Hispanidade, um papel galvanizador na dinâmica de contestação da ordem
mundial (atualização de 2025)
René NABA / 20 de outubro de 2025 / in Actualités, Amérique latine
Os Estados Unidos atacaram deliberadamente a Venezuela em Setembro de 2025, por duas vezes, causando um total de 14 mortes. A destruição, em 2 de Setembro de 2025, de um barco que partiu da Venezuela transportando 11 pessoas levanta a questão da legitimidade da operação.
O ataque militar de 2 de Setembro —
decidido e encenado pelo presidente americano Donald Trump — contra um barco no
Caribe suscitou uma onda de reprovação entre os especialistas em direito
internacional. Segundo a versão das autoridades americanas, o navio, que partiu
da Venezuela, encontrava-se em águas internacionais e transportava drogas.
Havia onze pessoas a bordo, todas mortas pelo bombardeamento.

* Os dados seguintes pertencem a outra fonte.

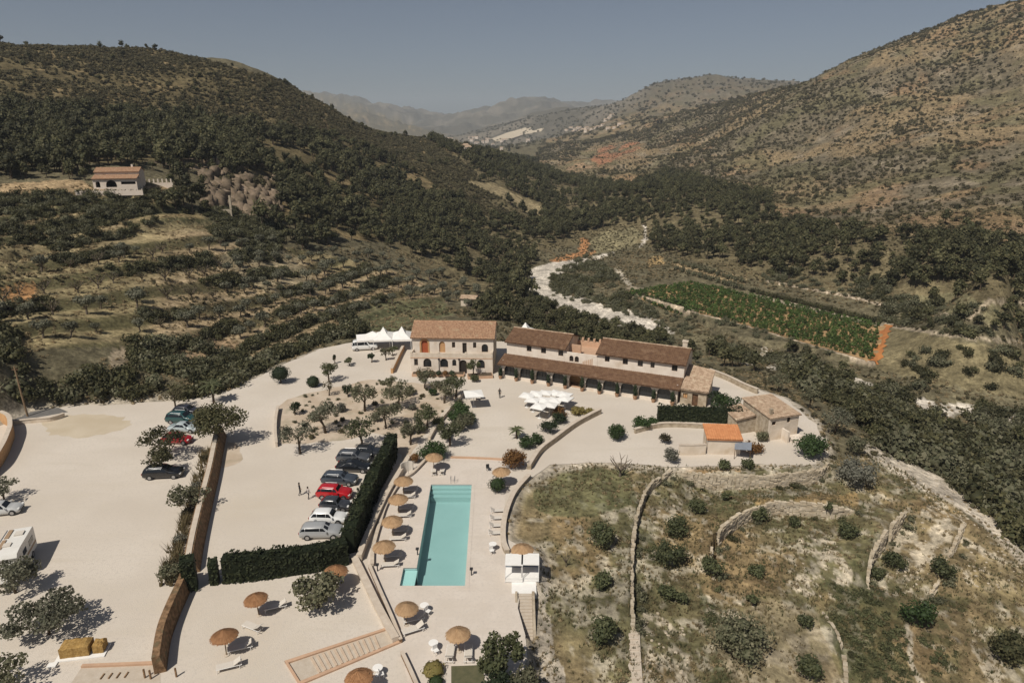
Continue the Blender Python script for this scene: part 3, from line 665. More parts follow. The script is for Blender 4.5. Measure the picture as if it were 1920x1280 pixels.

Durante o segundo ataque naval
americano, em 15 de Setembro, o presidente venezuelano, Nicolás Maduro, acusou
os Estados Unidos, que enviaram forças armadas para o Caribe, de «agressão
militar». Segundo ele, o objectivo é «apoderar-se das imensas riquezas
petrolíferas e gasíferas» do país.
Em sobreposição Erik Prince está de
volta. No Haiti ou em El Salvador, passando pelo Peru e Equador, o fundador e
ex-CEO da empresa de segurança privada Blackwater multiplica as aparições desde
a reeleição, no final de 2024, do seu melhor aliado na Casa Branca, Donald
Trump, de quem é um fervoroso apoiante.
De qualquer forma, estes dois factos lançam
uma nova luz sobre o nervosismo dos Estados Unidos em relação a tudo o que diz
respeito à efervescência revolucionária do cone sul do continente americano.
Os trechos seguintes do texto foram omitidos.